We will try showing as many clips as possible during our May 2 class, so it would be great if you can bring in a copy of the film you're wanting to screen an excerpt from. But if you can't do that, I'll do my best to get copies of whatever films from the list above you choose to write about.

Please be sure to post your thoughtful and thorough response (your last one of the semester!) as soon as you can - but definitely by no later than midnight on Monday, May 1.

KUNDUN
























Although I'm not requiring you to write about this week's film, I would of course love to know what you thought. So if you want to make up for a post you missed earlier in the semester - or if you'd like a little extra credit - please provide a thoughtful and thorough response here by no later than midnight next Monday, April 24.

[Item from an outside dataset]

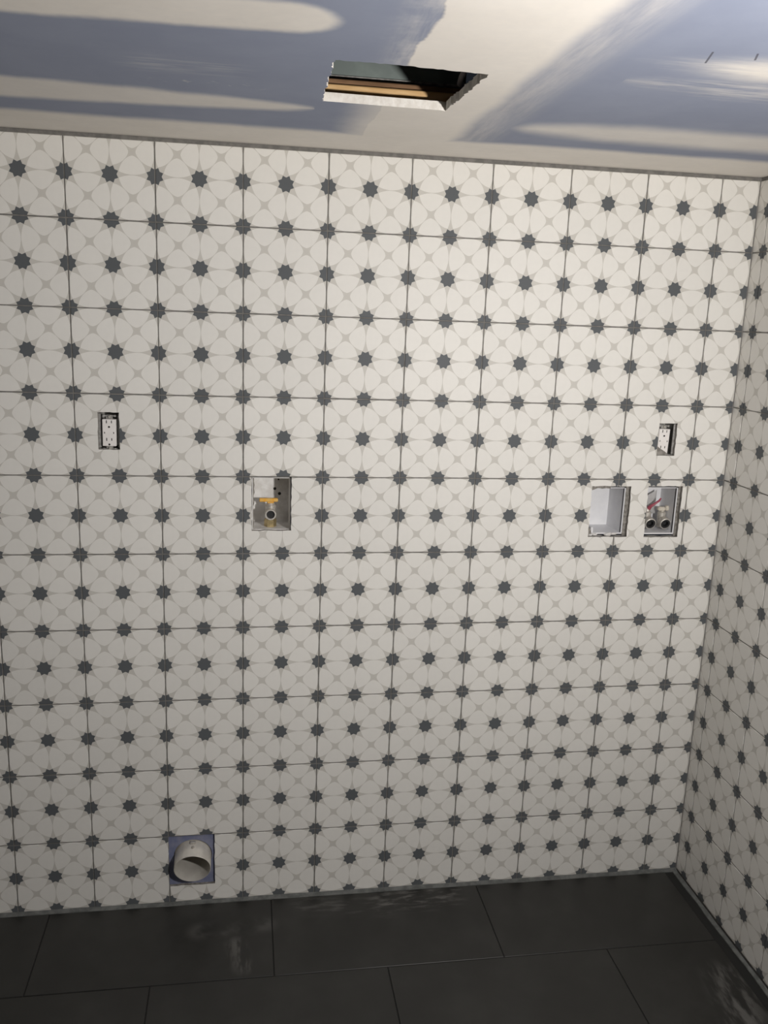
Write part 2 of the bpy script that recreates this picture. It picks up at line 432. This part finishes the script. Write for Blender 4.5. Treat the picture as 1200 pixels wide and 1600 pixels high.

Feel free to make connections between this work and the previous films of Martin Scorsese's we've screened up to this point Also, I mentioned in class what The Last Emperor director Bernardo Bertolucci asked Scorsese just as he was about to start shooting Kundun: "Have you learned that everything is form and form is emptiness?" If you can, I'm be interested to have you consider and address in your response how Bertolucci's question structurally and aesthetically applies to this very spiritual film.

Tuesday, April 11, 2017

THE AGE OF INNOCENCE

This film is often considered a great departure from Martin Scorsese's previous offerings. Respond freely to what you thought about it, but please try to articulate the ways in which The Age of Innocence is similar to and/or different from the other Scorsese films and protagonists we've engaged with this semester.

Also, if you can, please address the ways in which Scorsese aesthetically achieves, as he once said in an interview about this film, "that sense of memory and loss, déjà vu almost."

I look forward to reading what you write by no later than midnight next Monday, April 17. Have fun with it!